**Stated exercise**
Copy out the material below in full, but not its images.

**Given data**
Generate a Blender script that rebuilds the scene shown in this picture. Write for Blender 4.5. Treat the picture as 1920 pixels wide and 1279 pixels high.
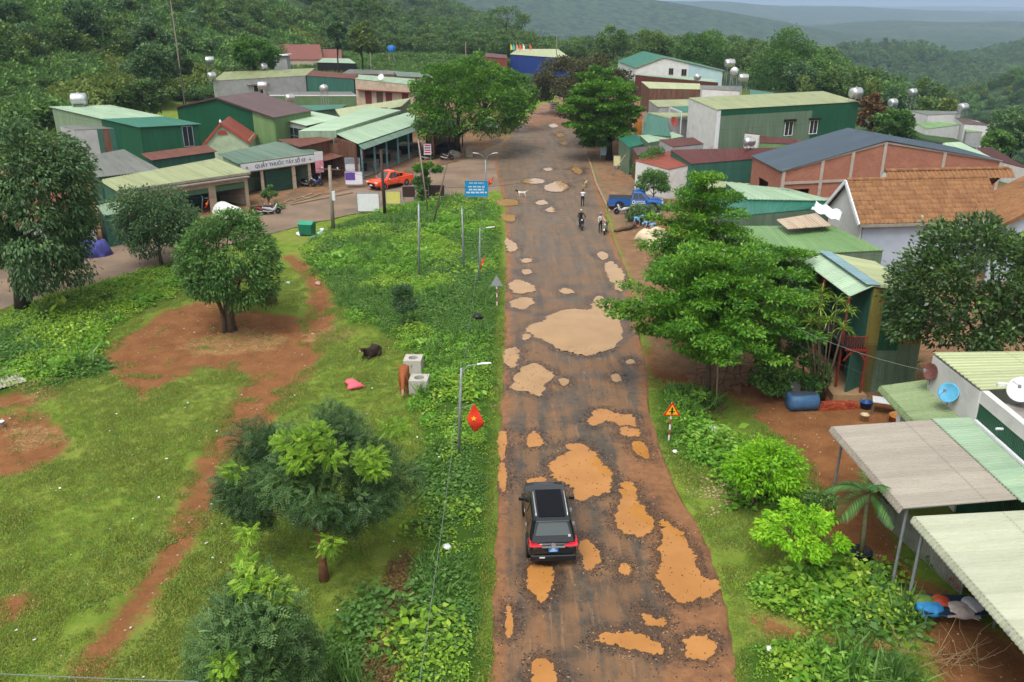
import bpy, bmesh, math, random
import numpy as np
from mathutils import Vector, Matrix, Euler

for o in list(bpy.data.objects): bpy.data.objects.remove(o)
sc = bpy.context.scene
COL = sc.collection
R = math.radians
PI = math.pi

# ---------------------------------------------------------------- camera
CAM_H, FPX, HOR = 18.5, 1600.0, 8.0            # height above the road, focal length and horizon row of the 1920 px photograph
PITCH = math.atan((639.5 - HOR) / FPX)
cam = bpy.data.cameras.new('camera')
camo = bpy.data.objects.new('camera', cam); COL.objects.link(camo)
cam.sensor_width = 36.0; cam.lens = 36.0 * FPX / 1920.0
cam.clip_start = 0.2; cam.clip_end = 60000
camo.location = (0, 0, CAM_H); camo.rotation_euler = (PI / 2 - PITCH, 0, 0)
sc.camera = camo

# ---------------------------------------------------------------- sky, sun, exposure
SUN_EL, SUN_AZ = R(62), R(205)                 # overcast: a broad soft sun, high and a little behind the camera
wd = bpy.data.worlds.new('World'); sc.world = wd; wd.use_nodes = True
nt = wd.node_tree; bg = nt.nodes['Background']
sky = nt.nodes.new('ShaderNodeTexSky'); sky.sky_type = 'NISHITA'; sky.sun_disc = False
sky.sun_elevation = SUN_EL; sky.sun_rotation = SUN_AZ
sky.air_density = 1.0; sky.dust_density = 4.0; sky.ozone_density = 1.0
hs = nt.nodes.new('ShaderNodeHueSaturation'); hs.inputs['Saturation'].default_value = 0.08
nt.links.new(sky.outputs[0], hs.inputs['Color']); nt.links.new(hs.outputs[0], bg.inputs['Color'])
bg.inputs['Strength'].default_value = 0.145
sl = bpy.data.lights.new('sun', 'SUN'); sl.energy = 1.5; sl.angle = R(28); sl.color = (1.0, 0.965, 0.9)
so = bpy.data.objects.new('sun', sl); COL.objects.link(so)
_sd = Vector((math.sin(SUN_AZ) * math.cos(SUN_EL), math.cos(SUN_AZ) * math.cos(SUN_EL), math.sin(SUN_EL)))
so.rotation_euler = _sd.to_track_quat('Z', 'Y').to_euler(); so.location = (0, -20, 80)
sc.view_settings.view_transform = 'Standard'; sc.view_settings.look = 'None'
sc.view_settings.exposure = 0.68; sc.view_settings.gamma = 1.0; sc.view_settings.use_curve_mapping = False
sc.render.engine = 'CYCLES'
cy = sc.cycles
cy.max_bounces = 4; cy.diffuse_bounces = 2; cy.glossy_bounces = 2; cy.transmission_bounces = 3; cy.volume_bounces = 0
cy.transparent_max_bounces = 6; cy.use_denoising = True; cy.use_adaptive_sampling = True; cy.adaptive_threshold = 0.02
cy.caustics_reflective = False; cy.caustics_refractive = False; cy.sample_clamp_indirect = 6.0
try: cy.denoiser = 'OPENIMAGEDENOISE'
except Exception: pass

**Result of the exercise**
Generate a Blender script that rebuilds the scene shown in this picture. Write for Blender 4.5. Treat the picture as 1920 pixels wide and 1279 pixels high.
import bpy, bmesh, math, random
import numpy as np
from mathutils import Vector, Matrix, Euler

for o in list(bpy.data.objects): bpy.data.objects.remove(o)
sc = bpy.context.scene
COL = sc.collection
R = math.radians
PI = math.pi

# ---------------------------------------------------------------- camera
CAM_H, FPX, HOR = 18.5, 1600.0, 8.0            # height above the road, focal length and horizon row of the 1920 px photograph
PITCH = math.atan((639.5 - HOR) / FPX)
cam = bpy.data.cameras.new('camera')
camo = bpy.data.objects.new('camera', cam); COL.objects.link(camo)
cam.sensor_width = 36.0; cam.lens = 36.0 * FPX / 1920.0
cam.clip_start = 0.2; cam.clip_end = 60000
camo.location = (0, 0, CAM_H); camo.rotation_euler = (PI / 2 - PITCH, 0, 0)
sc.camera = camo

# ---------------------------------------------------------------- sky, sun, exposure
SUN_EL, SUN_AZ = R(62), R(205)                 # overcast: a broad soft sun, high and a little behind the camera
wd = bpy.data.worlds.new('World'); sc.world = wd; wd.use_nodes = True
nt = wd.node_tree; bg = nt.nodes['Background']
sky = nt.nodes.new('ShaderNodeTexSky'); sky.sky_type = 'NISHITA'; sky.sun_disc = False
sky.sun_elevation = SUN_EL; sky.sun_rotation = SUN_AZ
sky.air_density = 1.0; sky.dust_density = 4.0; sky.ozone_density = 1.0
hs = nt.nodes.new('ShaderNodeHueSaturation'); hs.inputs['Saturation'].default_value = 0.08
nt.links.new(sky.outputs[0], hs.inputs['Color']); nt.links.new(hs.outputs[0], bg.inputs['Color'])
bg.inputs['Strength'].default_value = 0.145
sl = bpy.data.lights.new('sun', 'SUN'); sl.energy = 1.5; sl.angle = R(28); sl.color = (1.0, 0.965, 0.9)
so = bpy.data.objects.new('sun', sl); COL.objects.link(so)
_sd = Vector((math.sin(SUN_AZ) * math.cos(SUN_EL), math.cos(SUN_AZ) * math.cos(SUN_EL), math.sin(SUN_EL)))
so.rotation_euler = _sd.to_track_quat('Z', 'Y').to_euler(); so.location = (0, -20, 80)
sc.view_settings.view_transform = 'Standard'; sc.view_settings.look = 'None'
sc.view_settings.exposure = 0.68; sc.view_settings.gamma = 1.0; sc.view_settings.use_curve_mapping = False
sc.render.engine = 'CYCLES'
cy = sc.cycles
cy.max_bounces = 4; cy.diffuse_bounces = 2; cy.glossy_bounces = 2; cy.transmission_bounces = 3; cy.volume_bounces = 0
cy.transparent_max_bounces = 6; cy.use_denoising = True; cy.use_adaptive_sampling = True; cy.adaptive_threshold = 0.02
cy.caustics_reflective = False; cy.caustics_refractive = False; cy.sample_clamp_indirect = 6.0
try: cy.denoiser = 'OPENIMAGEDENOISE'
except Exception: pass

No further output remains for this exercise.